Parliament Votes to Take Control of Izvestia

The Russian parliament voted Tuesday to take over Izvestia, its most decisive step yet in a battle that has raged for months between conservative legislators and President Boris Yeltsin over one of the country's most popular newspapers.

In separate votes, both houses of parliament ruled in favor of taking control of Izvestia's publishing facilities.

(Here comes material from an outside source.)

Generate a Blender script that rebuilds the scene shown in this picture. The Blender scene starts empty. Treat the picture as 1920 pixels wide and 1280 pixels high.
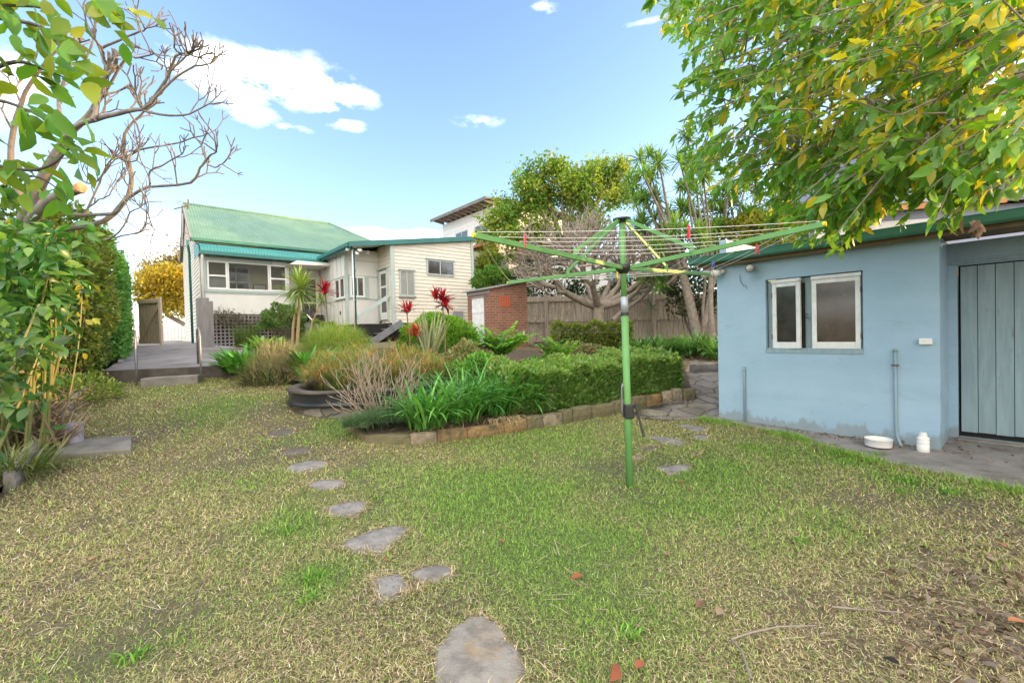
import bpy, math, random
import numpy as np
from mathutils import Vector, Matrix
R = math.radians
rng = np.random.default_rng(11)
random.seed(5)
sc = bpy.context.scene
C = sc.collection
# ------------------------------------------------------------------ camera model (lens fitted to the photograph)
F = 820.; ROLL = R(1.5); PITCH = math.atan(15/820); CZ = 1.5
_ca, _sa, _cp, _sp = math.cos(ROLL), math.sin(ROLL), math.cos(PITCH), math.sin(PITCH)
FW = np.array([0, _cp, -_sp]); _r0 = np.array([1., 0, 0]); _u0 = np.array([0, _sp, _cp])
RT = _ca*_r0 - _sa*_u0; UP = _sa*_r0 + _ca*_u0
EYE = np.array([0, 0, CZ])
def ray(x, y): return FW + RT*(x-960)/F - UP*(y-640)/F
def W(x, y, Y):
    d = ray(x, y); return EYE + d*Y/d[1]
def WZ(x, y, z):
    d = ray(x, y); return EYE + d*(z-CZ)/d[2]
YL = [-20, 0, 3, 4, 5, 6.5, 8.0, 9.2, 12, 14, 18, 40]; ZL = [0, 0, 0, .02, .06, .2, .46, .6, .95, 1.2, 1.33, 1.5]
YR = [-20, 0, 5, 7, 8, 9, 10, 12, 14, 17, 40]; ZR = [0, 0, 0, .05, .17, .36, .52, .75, .92, 1.1, 1.5]
def gz(X, Y):
    X = np.asarray(X, float); Y = np.asarray(Y, float)
    t = np.clip((X+3.5)/5, 0, 1); t = t*t*(3-2*t)
    return (1-t)*np.interp(Y, YL, ZL) + t*np.interp(Y, YR, ZR)
def G(x, y):
    d = ray(x, y); s = .5
    while s < 80:
        p = EYE + d*s
        if p[2] <= gz(p[0], p[1]): break
        s += .02
    return np.array([p[0], p[1], float(gz(p[0], p[1]))])
# ------------------------------------------------------------------ materials
MATS = {}
def new_mat(name):
    m = bpy.data.materials.new(name); m.use_nodes = True
    nt = m.node_tree; b = nt.nodes['Principled BSDF']
    MATS[name] = m
    return m, nt, b
def N(nt, t, **kw):
    n = nt.nodes.new(t)
    for k, v in kw.items(): setattr(n, k, v)
    return n
def rgba(c): return (c[0], c[1], c[2], 1)
def noise(nt, vec, scale, detail=5, rough=.6):
    n = N(nt, 'ShaderNodeTexNoise'); n.inputs['Scale'].default_value = scale; n.inputs['Detail'].default_value = detail
    n.inputs['Roughness'].default_value = rough
    if vec is not None: nt.links.new(vec, n.inputs['Vector'])
    return n.outputs[0]
def ramp(nt, fac, stops):
    r = N(nt, 'ShaderNodeValToRGB'); e = r.color_ramp.elements
    e[0].position = stops[0][0]; e[0].color = rgba(stops[0][1]); e[1].position = stops[-1][0]; e[1].color = rgba(stops[-1][1])
    for p, c in stops[1:-1]:
        q = e.new(p); q.color = rgba(c)
    nt.links.new(fac, r.inputs[0]); return r.outputs[0]
def coords(nt, kind='Object', scale=None):
    t = N(nt, 'ShaderNodeTexCoord'); v = t.outputs[kind]
    if scale:
        m = N(nt, 'ShaderNodeMapping'); m.inputs['Scale'].default_value = scale; nt.links.new(v, m.inputs[0]); v = m.outputs[0]
    return v
def bump(nt, b, h, strength=.3, dist=.01):
    n = N(nt, 'ShaderNodeBump'); n.inputs['Strength'].default_value = strength; n.inputs['Distance'].default_value = dist
    nt.links.new(h, n.inputs['Height']); nt.links.new(n.outputs[0], b.inputs['Normal'])
def mixc(nt, fac, a, c, mode='MIX'):
    m = N(nt, 'ShaderNodeMix', data_type='RGBA', blend_type=mode)
    if isinstance(fac, (int, float)): m.inputs[0].default_value = fac
    else: nt.links.new(fac, m.inputs[0])
    for s, v in ((6, a), (7, c)):
        if isinstance(v, (tuple, list)): m.inputs[s].default_value = rgba(v)
        else: nt.links.new(v, m.inputs[s])
    return m.outputs[2]
def mat(name, c1, c2=None, scale=6, rough=.6, bs=.15, bd=.004, bscale=None, stretch=None, metal=0, spec=.4, lo=.35, hi=.65, dirt=None):
    m, nt, b = new_mat(name)
    v = coords(nt, 'Object', stretch)
    if c2 is None: c2 = tuple(x*.82 for x in c1)
    f = noise(nt, v, scale)
    col = ramp(nt, f, [(lo, c1), (hi, c2)])
    if dirt:
        d = ramp(nt, noise(nt, v, dirt[1], 8, .75), [(dirt[2], (0, 0, 0)), (dirt[3], (1, 1, 1))])
        col = mixc(nt, d, col, dirt[0])
    nt.links.new(col, b.inputs['Base Color'])
    b.inputs['Roughness'].default_value = rough; b.inputs['Metallic'].default_value = metal
    b.inputs['Specular IOR Level'].default_value = spec
    if bs: bump(nt, b, noise(nt, v, bscale or scale*6, 6, .7), bs, bd)
    return m
def splash(m, c, h):
    """mud splashed up the foot of a wall, with a ragged edge"""
    nt = m.node_tree; b = nt.nodes['Principled BSDF']; old = b.inputs['Base Color'].links[0].from_socket
    t = coords(nt); s = N(nt, 'ShaderNodeSeparateXYZ'); nt.links.new(t, s.inputs[0])
    a = N(nt, 'ShaderNodeMath', operation='MULTIPLY_ADD'); nt.links.new(noise(nt, coords(nt, 'Object', (3, 3, 1)), 2.4, 8, .75), a.inputs[0]); a.inputs[1].default_value = -.55; nt.links.new(s.outputs[2], a.inputs[2])
    f = ramp(nt, a.outputs[0], [(0, (1, 1, 1)), (.01, (.8, .8, .8)), (.06, (0, 0, 0))]); f_ = nt.nodes[-1]
    f_.color_ramp.elements[0].position = 0
    a2 = N(nt, 'ShaderNodeMath', operation='ADD'); nt.links.new(a.outputs[0], a2.inputs[0]); a2.inputs[1].default_value = .30-h; nt.links.new(a2.outputs[0], f_.inputs[0])
    nt.links.new(mixc(nt, mixc(nt, .6, (0, 0, 0), f), old, c), b.inputs['Base Color'])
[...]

By doing so, the legislators delivered a blow to Yeltsin, defying his decree of two months ago taking the property under his wing.

The resolution puts the parliament in immediate control of Izvestia's massive publishing complex, which includes 13 buildings on Pushkin Square, three vacation resorts in the Moscow suburbs, a new printing facility, as well as pioneer camps and sanitariums in the Ryazan and Krasnodar regions.

At a press conference Tuesday, Mikhail Poltoranin, the press and information minister, said that the government was planning "a number of measures" to fight off this latest offensive on the freedom of the press, including taking the issue to the Constitutional Court.

The fight over Izvestia is just one example of tension between Yeltsin's government and the parliament, which has constantly opposed its reform plan. Izvestia has also been a point of contention between Poltoranin and parliament speaker Ruslan Khasbulatov, who called for each other's resignations over the issue last week.

Editors of the 75-year-old newspaper said that they would preserve Izvestia's status as an independent newspaper by immediately transforming into a publicly owned company separate from the publishing complex.

An aide to the editor-in-chief Igor Golembiovsky said that ownership of Izvestia's numerous joint projects, including a new printing facility worth several million dollars, was now unclear and would be settled in court.

"This just makes the realization of our projects much more difficult", said Sergei Chekina, the aide. "There's even a question as to who has the right to the name Izvestia".

The parliament, which resolved to, take over the facilities on the argument that Izvestia had belonged to the, Soviet parliament, plans to put out its own newspaper.

It remains unclear, however, whether Yeltsin's decree parliament's legislation takes precedence.

"I think they'll have problems", Chekina said. "Our readers are used to seeing us".